Revision is a necessary evil in the writing process. In fact, for me it’s not evil at all but the very best part. I know some writers like to get it right the first time around, and these writers generally loathe revision. I can understand this — I used to try for perfection in a first draft myself. But I’ve found that by letting a first draft be as awful as it wants or needs to be, it takes the pressure off and allows you more freedom — particularly in the crucial discovery process of writing. So now I’m into multiple (multiple) drafts. Like anywhere from five to fifty.

I recently came across this excellent revision checklist by literary agent blogger Nathan Bransford. I find a couple of his tips particularly useful: “Do you know what your writing tics are?” and “Does [your conclusion] feel rushed?” These are the things that always get me in the first draft — the laziness that leads to overuse of the same old words and phrases, and wanting to be done so much that I rush the ending — and this is why revision, for me, comprises at least half the process of writing, if not more.

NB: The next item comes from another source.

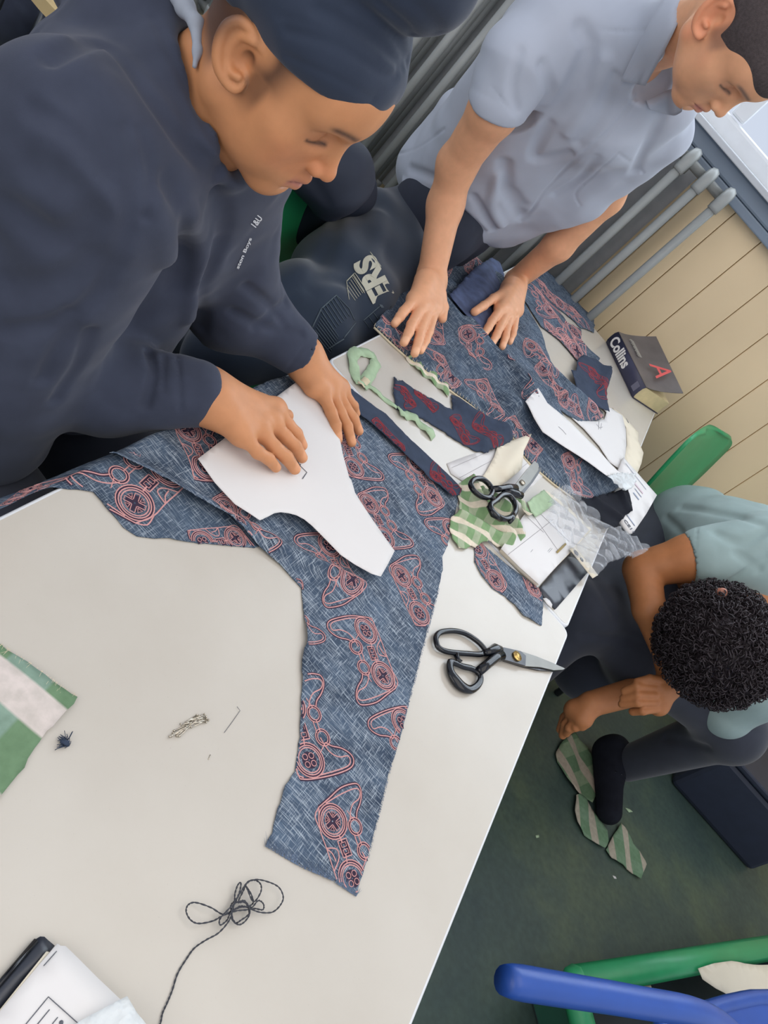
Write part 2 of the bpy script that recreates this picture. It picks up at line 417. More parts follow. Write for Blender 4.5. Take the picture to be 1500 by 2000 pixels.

But don’t just take my word for it.

– Michael Crichton: “Books aren’t written; they’re rewritten. Including your own. It is one of the hardest things to accept, especially after the seventh rewrite hasn’t quite done it.”

– John Irving: “Half my life is an act of revision.”

– Ernest Hemingway: “The first draft of everything is shit.”

– (This one’s for you, Sean!) Truman Capote: “I believe more in the scissors than I do in the pencil.”